Prohibiting market makers from paying retail brokers to route trade orders their way is a misguided notion that would hurt retail investors, according to Virtu Financial CEO Doug Cifu and Robinhood Chief Legal Officer Dan Gallagher.
Speaking Wednesday at the Security Trader Association’s annual market structure conference in Washington DC, Cifu acknowledged that payment for order flow presents a conflict of interest, but so do other principal-agent arrangements in financial services. The remedy is disclosure and transparency, not a ban.
“Sure there’s a conflict, but it’s been wholly mitigated through disclosure and even more so by the marketplace” competing to provide retail investors the best price and service, Cifu said. “What is so pernicious about this conflict that it requires being banned?”
“All retail platforms route their orders based on service and execution quality. It has nothing to do with payment for order flow,” Cifu said. He cited data that showed PFOF saves retail investors $11 billion annually.
Robinhood, the emergent retail brokerage that has 22.5 million active users, gets paid for routing its customer order flow to market makers. Speaking separately at STA, Gallagher corroborated Cifu’s statements, and defended the practice as essentially subsidizing retail investors.
“We send our orders where they get best execution. It doesn’t have anything to do with payment for order flow,” Gallagher said.
Founded in 2013 and publicly traded since July of this year, Robinhood is known for its strong appeal to young investors. The newest signups “care about no-minimum balance, they care about commission-free trading,” Gallagher said. “And guess what pays for that? Payment for order flow.”
Gallagher said a ban of PFOF would be a case of “nanny state” overreach, and is insulting to young customers. “Just because they’re new investors, they need to be protected — in a way that pretty much keeps them out of the market.”
Gallagher declined to answer what Robinhood would do if payment for order flow were banned, but he doesn’t think it will come to that. When the U.S. Securities and Exchange Commission closely examines the issue, the regulator “is going to see data indicating payment for order flow is good for retail investors.”
Cifu, formerly a corporate attorney, said the case against payment for order flow is lacking. “Who’s the plaintiff in this discussion?” he asked. “Someone needs to be complaining, or aggrieved. Who’s the aggrieved party?

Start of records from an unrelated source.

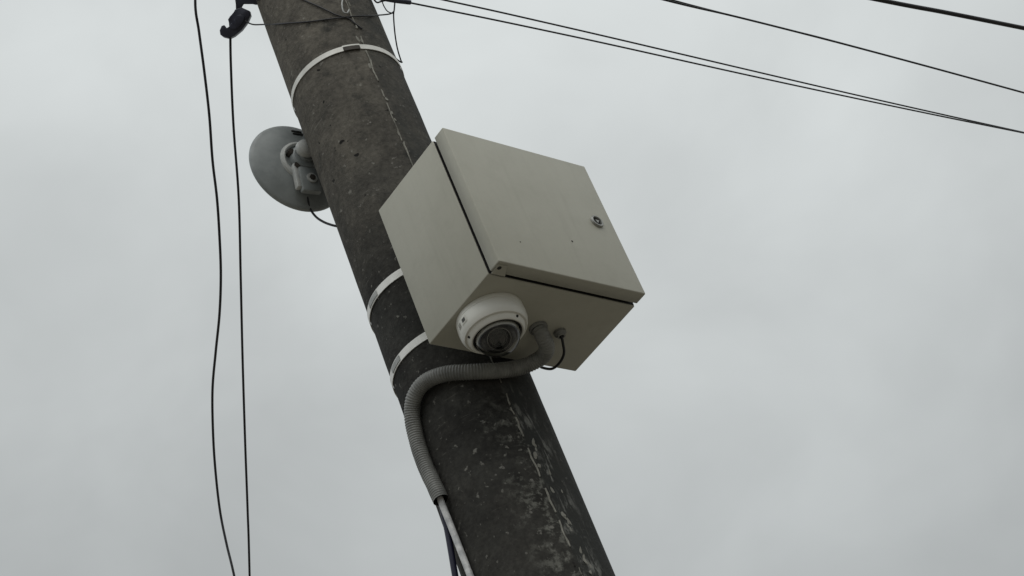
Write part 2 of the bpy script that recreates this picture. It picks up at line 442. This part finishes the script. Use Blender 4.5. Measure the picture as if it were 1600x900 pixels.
# ------------------------------------------------------------------ dome camera under the cabinet
dx, dy = -.1375, -.2665
DC = thing('dome_camera', 'off white dome security camera fixed under the metal cabinet', 'security camera', (dx, dy, ZB))
obj('mounting_base', lathe(bmesh.new(), [(0,-.0003),(.0715,-.0003),(.0725,-.003),(.0725,-.0105),(.0715,-.0115),(0,-.0115)], 72), DOMEWHITE, DC)
HS = obj('housing', lathe(bmesh.new(), [(.0705,-.0115),(.0728,-.0122),(.0730,-.020),(.0722,-.032),(.0700,-.040),(.0672,-.0455),(.0655,-.0462),(.0640,-.0445),(.0630,-.0450),(.0575,-.0555),(.0555,-.0570),(.0530,-.0565),(.0515,-.0520),(.0515,-.040)], 72), DOMEWHITE, DC)
obj('seal_ring', lathe(bmesh.new(), [(.0516,-.046),(.0516,-.0545),(.0500,-.0560),(.0490,-.0545),(.0490,-.046)], 64), GASKET, DC)
# bubble
prof = []
Rb, zc = .0488, -.050
for i in range(17):
    a = PI/2*i/16; prof.append((Rb*math.cos(a), zc - Rb*math.sin(a)*.93))
obj('bubble', lathe(bmesh.new(), prof, 64), BUB, DC)
# inside: pale trim ring, black turret, lens
obj('inner_trim', lathe(bmesh.new(), [(.0472,-.046),(.0466,-.054),(.0440,-.0605),(.0412,-.0600),(.0405,-.056),(.0405,-.046)], 64), DOMEWHITE, DC)
vdir = Vector((-2.39, -2.10, -2.30)).normalized()
ld = (vdir*.72 + Vector((.25,.15,-.72))*.5).normalized()
TC = Vector((0,0,-.052))
rt = .0395
prof = [(rt*math.cos(PI/2*k/12), rt*math.sin(PI/2*k/12)*.66-.002) for k in range(12)]
prof = [q for q in prof if q[0] > .0285]
TM = frame_to(ld, TC)
TU = obj('lens_turret', lathe(bmesh.new(), [(rt,-.012)] + prof + [(.0280,.0185),(.0272,.0215),(.0252,.0215),(.0246,.0150),(0,.0150)], 56, TM), LENSBARREL, DC)
RING = mat('dull_lens_ring', (.30,.30,.28), .35)[0]
obj('lens_ring', lathe(bmesh.new(), [(.0252,.0216),(.0246,.0228),(.0234,.0224),(.0230,.0190)], 48, TM), RING, TU)
obj('lens_bezel', lathe(bmesh.new(), [(.0165,.0206),(.0160,.0222),(.0150,.0218),(.0148,.0190)], 48, TM), mat('dark_lens_bezel', (.10,.10,.095), .35)[0], TU)
obj('lens', lathe(bmesh.new(), [(.0232,.0165),(.0175,.0195),(.0105,.0222),(.005,.0233),(0,.0236)], 40, TM), LENS, TU)
# screws on the sloping ring
for a in (rad_(158), rad_(-80), rad_(38)):
    r_ = .0607; M4 = Matrix.Translation((r_*math.cos(a), r_*math.sin(a), -.0502)) @ Vector((.6*math.cos(a), .6*math.sin(a), -.8)).to_track_quat('Z','Y').to_matrix().to_4x4()
    obj('screw', lathe(bmesh.new(), [(.0030,-.001),(.0030,.0007),(.0018,.0009),(.0014,.0002),(0,.0002)], 16, M4), GASKET, HS)
# printed sticker on the housing
def hpatch(a0, a1, z0, z1, off, n=8):
    b = bmesh.new(); R = []
    for i in range(n+1):
        a = a0+(a1-a0)*i/n
        R.append([b.verts.new(((.0729+off)*math.cos(a), (.0729+off)*math.sin(a), z)) for z in (z0, z1)])
    for A, B in zip(R, R[1:]): b.faces.new((A[0], B[0], B[1], A[1]))
    return b
ST = obj('sticker', hpatch(rad_(170), rad_(184), -.0305, -.0165, .0006), mat('sticker_white', (.68,.67,.61), .4)[0], HS)
obj('sticker_mark', hpatch(rad_(173), rad_(181), -.0275, -.0190, .0010), PRINT, ST)
for k in range(3):
    obj('sticker_print', hpatch(rad_(157+k*.6), rad_(166.5), -.0290+k*.0042, -.0270+k*.0042, .0006), GREYPRINT, HS)

# ------------------------------------------------------------------ corrugated conduit
cp = [(-.0035,-.262,3.905), (.002,-.259,3.885), (.021,-.243,3.871), (.030,-.214,3.869), (.012,-.182,3.869), (-.018,-.166,3.866), (-.0545,-.1536,3.8640), (-.1007,-.1279,3.8735), (-.1344,-.0913,3.8925), (-.1545,-.0491,3.9025), (-.1626,-.0119,3.8930), (-.1618,.0162,3.8640), (-.1598,.0309,3.8100), (-.1600,.0333,3.7466), (-.1612,.0265,3.6830), (-.1620,.0222,3.6450)]
P = resample(smooth_path(cp, 30), .00098)
CR = .0172
wave = [.0, .55, 1, 1, .55, .0]
CT = tag(obj('corrugated_conduit', sweep(bmesh.new(), P, lambda i: CR - .0012 + .0012*wave[i % 6] + .0005*noise.noise(P[i]*40), 28, cap=False), CONDUIT, ang=180), 'grey corrugated plastic conduit looping from under the cabinet down the pole', 'conduit')
# inner dark wall so that the open end reads hollow
obj('inner_wall', sweep(bmesh.new(), P[-160:], .0140, 20, cap=False), GASKET, CT)

# cables coming out of the conduit
wire('flat_cable', [(-.1600,.026,3.70), (-.1600,.0255,3.66), (-.1585,.0265,3.6260), (-.1550,.0280,3.5832), (-.1535,.0280,3.5277), (-.1535,.0265,3.47), (-.1535,.026,3.40), (-.154,.026,3.0), (-.155,.025,2.2), (-.156,.025,1.0), (-.157,.025,.0)], .0088, WHITECABLE, 'grubby white cable leaving the conduit end and running down the pole', 'cable', 'cables leaving the conduit', seg=14, flat=(1,.8))
wire('thin_cable', [(-.1585,.030,3.69), (-.1540,.0335,3.650), (-.1510,.0400,3.6230), (-.1500,.0470,3.5880), (-.1513,.0558,3.5440), (-.1522,.0650,3.5030), (-.1523,.0800,3.4391), (-.1529,.095,3.3506), (-.15,.10,2.2), (-.15,.10,.0)], .0066, BLUE, 'dark navy cable hanging from the conduit end beside the white one', 'cable', 'cables leaving the conduit', seg=12)
wire('short_lead', [(.0568,-.2614,3.905), (.0575,-.2610,3.8931), (.066,-.2500,3.8831), (.0797,-.2300,3.8731), (.0830,-.2060,3.8681), (.0780,-.1851,3.8681), (.0600,-.178,3.8731), (.045,-.182,3.874)], .0030, BLACK, 'short black lead curving from a gland under the cabinet', 'cable')

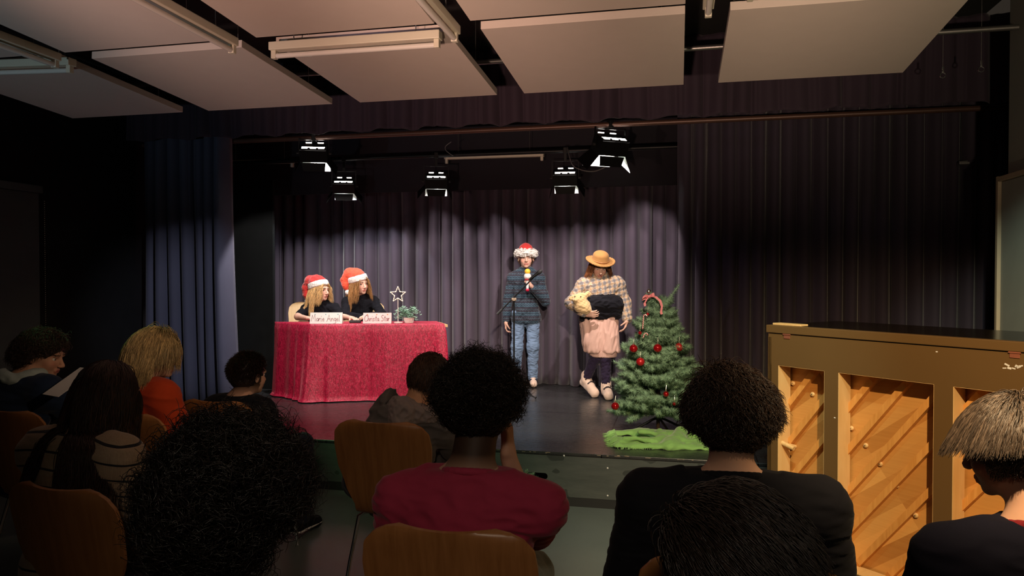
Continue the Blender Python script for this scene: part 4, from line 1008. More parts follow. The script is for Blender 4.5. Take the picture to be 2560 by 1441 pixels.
# ================================================================= PIANO (back towards the audience)
pl0 = Vector((0.459, 4.07, 0)); pl1 = Vector((1.306, 3.236, 0)); pd = (pl1 - pl0).normalized(); PL = 1.52
prz = math.atan2(pd.y, pd.x)
pn = thing('upright_piano', 'brown upright piano seen from behind, its ribbed golden soundboard showing', 'piano', pl0, prz)
# local: x along the back, y into the piano (+), z up; back face at y=0
def pu(px):      # local x at pixel column on the back plane
    r = ray(px, 1100); d = Vector((r.x, r.y)); n2 = Vector((-pd.y, pd.x)); t = (pl0.xy.dot(n2)) / d.dot(n2); q = d * t - pl0.xy; return q.dot(pd.xy)
HP = 1.30; OP = [(pu(1944), pu(2060)), (pu(2094), pu(2334)), (pu(2381), PL - 0.46 if False else pu(2381) + (pu(2334) - pu(2094))), ]
x_open = [OP[0], OP[1], OP[2]]
zt_o = HP - 0.205
DEP = 0.075
b = MB()
b.box((PL / 2, DEP / 2, (zt_o + HP - 0.045) / 2), (PL / 2, DEP / 2, (HP - 0.045 - zt_o) / 2))
xs = [0.0] + [v for o_ in x_open for v in o_] + [PL]
for i in range(0, len(xs), 2):
    if xs[i + 1] > xs[i]: b.box(((xs[i] + xs[i + 1]) / 2, DEP / 2, (0.10 + zt_o) / 2), ((xs[i + 1] - xs[i]) / 2, DEP / 2, (zt_o - 0.10) / 2))
b.box((PL / 2, DEP / 2, 0.11), (PL / 2, DEP / 2, 0.045), bev=0.003); b.obj('back_frame', M['piano_case'], pn)
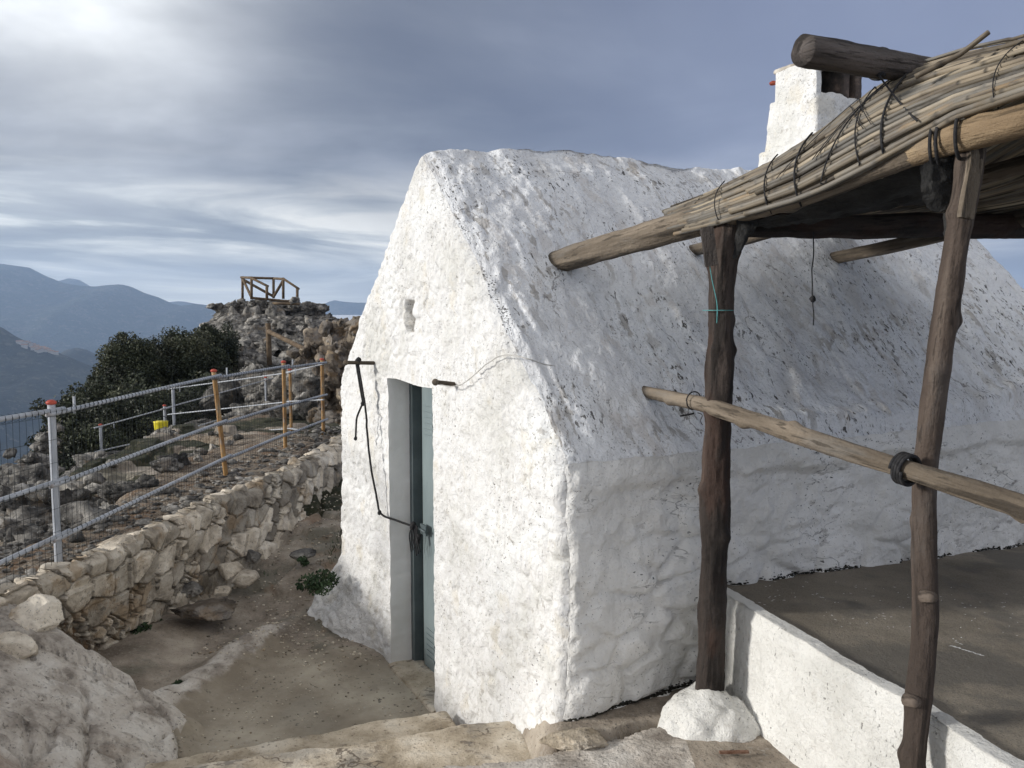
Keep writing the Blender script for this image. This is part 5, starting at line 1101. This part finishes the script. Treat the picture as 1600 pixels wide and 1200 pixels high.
hillb = ridge_mesh('hill', [(-900, 455), (-300, 470), (-60, 490), (0, 509), (20, 522), (38, 531), (50, 540), (80, 546), (105, 556), (140, 572), (170, 590), (260, 640), (400, 700)], 2300, 1300, 800, -480, M['hillb'], 13, 300, 120, .05)
ridge_mesh('hill', [(20, 600), (70, 570), (92, 552), (108, 544), (120, 542), (134, 545), (150, 553), (200, 575), (330, 620)], 3100, 600, 600, -560, M['hillb'], 17, 160, 60, .04)
# valley floor to the horizon
x = np.concatenate([-np.geomspace(11900, 60, 60), np.geomspace(60, 11900, 60)]); y = np.concatenate([np.linspace(-6000, 80, 30), np.geomspace(90, 9850, 90)])
X, Y = np.meshgrid(x, y, indexing='ij'); rr2 = np.hypot(X * .8, (Y - 20) * .7); Z = -14 - 600 * (1 - np.exp(-np.maximum(rr2 - 15, 0) / 420)); Z += 25 * fbm(np.stack([X / 400, Y / 400, 0 * X], -1), 4, 3) * sst(rr2, 60, 500)
tag(mesh_obj('valley', np.stack([X, Y, Z], -1).reshape(-1, 3), [gridF(len(x), len(y))[:, ::-1]], M['hillb']), kind='structure')
# sunlit bank of low cloud on the far horizon, beyond the haze
x = np.linspace(-2300, 2500, 90); y = np.linspace(7000, 8500, 60); X, Y = np.meshgrid(x, y, indexing='ij'); Z = -22 + 16 * fbm(np.stack([X / 500, Y / 500, 0 * X], -1), 4, 5)
Z -= 260 * (1 - sst(Y, 7000, 7250)); Zt = np.stack([X, Y, Z], -1).reshape(-1, 3); Zl = Zt.copy(); Zl[:, 2] -= 300
mb = MB(); mb.add(np.concatenate([Zt, Zl]), [gridF(90, 60)[:, ::-1], gridF(90, 60, off=5400)]); tag(mb.build('low_cloud', M['cloud']), 'sunlit sea of low cloud on the horizon right of the peak', 'cloud', kind='stuff')
# village of white houses on the wooded spur
rng = random.Random(9)
vs = [(31, 536), (36, 538), (41, 536.5), (45, 539.5), (38, 542), (50, 541), (57, 543.5), (62, 546), (66, 545), (70, 547), (64, 549), (74, 549), (80, 551), (87, 553), (60, 549.5), (54, 546)]
names = ['highest', 'second', 'third', 'fourth', 'fifth', 'sixth', 'seventh', 'eighth', 'ninth', 'tenth', 'eleventh', 'twelfth', 'thirteenth', 'fourteenth', 'fifteenth', 'sixteenth']
hb = hillb.data; dep = bpy.context.evaluated_depsgraph_get()
for i, (px, py) in enumerate(vs):
    r = ray(px, py); hit, pos, nn2, _ = hillb.ray_cast(Vector((0, 0, 0)) - hillb.location, Vector(r / np.linalg.norm(r)))
    p = np.array(pos) + np.array(hillb.location) if hit else pw(px, py, 2250)
    a, b, h = rng.uniform(7, 11), rng.uniform(5, 7), rng.uniform(4.5, 7); rt = rng.uniform(-.6, .6); ca, sa = math.cos(rt), math.sin(rt)
    hs = thing('village_house', tuple(p), 'tiny white house in the distant hillside village', 'house', 'white houses of the distant village')
    def tr(v): v = np.array(v, float); return np.stack([v[:, 0] * ca - v[:, 1] * sa, v[:, 0] * sa + v[:, 1] * ca, v[:, 2]], -1) + p
    mb = MB(); mb.add(tr([(-a, -b, -6), (a, -b, -6), (a, b, -6), (-a, b, -6), (-a, -b, h), (a, -b, h), (a, b, h), (-a, b, h), (-a, 0, h + 2.4), (a, 0, h + 2.4)]), [[[0, 1, 5, 4], [1, 2, 6, 5], [2, 3, 7, 6], [3, 0, 4, 7]], [[4, 8, 7], [5, 6, 9]]]); mb.build('wall', M['house'], hs, False)
    mb = MB(); e = .5; mb.add(tr([(-a - e, -b - e, h - .3), (a + e, -b - e, h - .3), (a + e, 0, h + 2.7), (-a - e, 0, h + 2.7), (-a - e, b + e, h - .3), (a + e, b + e, h - .3), (-a - e, 0, h + 2.3), (a + e, 0, h + 2.3)]), [[[0, 1, 2, 3], [3, 2, 5, 4], [1, 0, 6, 7], [4, 5, 7, 6]]]); mb.build('roof', M['roofr'], hs, False)

# ================================================================== HAZE
V = np.array([(x, y, z) for x in (-12000, 12000) for y in (-6500, 9900) for z in (-760, 500)], float)
F = np.array([[0, 1, 3, 2], [4, 6, 7, 5], [0, 4, 5, 1], [2, 3, 7, 6], [0, 2, 6, 4], [1, 5, 7, 3]])
m = bpy.data.materials.new('haze_air'); m.use_nodes = True; nt = m.node_tree; nt.nodes.clear()
pv = nd(nt, 'ShaderNodeVolumePrincipled', {'Color': (.54, .72, 1.0, 1), 'Density': 1.15e-4, 'Anisotropy': .25})
o = nd(nt, 'ShaderNodeOutputMaterial'); nt.links.new(pv.outputs[0], o.inputs['Volume'])
hz = mesh_obj('haze', V, [F], m, None, False); tag(hz, kind='stuff', label='pale blue haze filling the air over the valleys', cat='haze')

Retail investors have had a monumental reduction in commissions.”
Payment for order flow arrangements can be improved, Cifu noted. He suggested enhancing actionable information provided to investors, including payment amounts; enhancing conflict mitigants and competition; and improving SEC Rule 605 to provide complete execution quality reports.
Talk of banning PFOF is about politics and optics rather than substance, Cifu suggested. “I have not seen a single piece of data that refutes anything I’ve said,” he noted. “Today a retail investor can pull out a smartphone and get a better (trade execution) price than an institution.”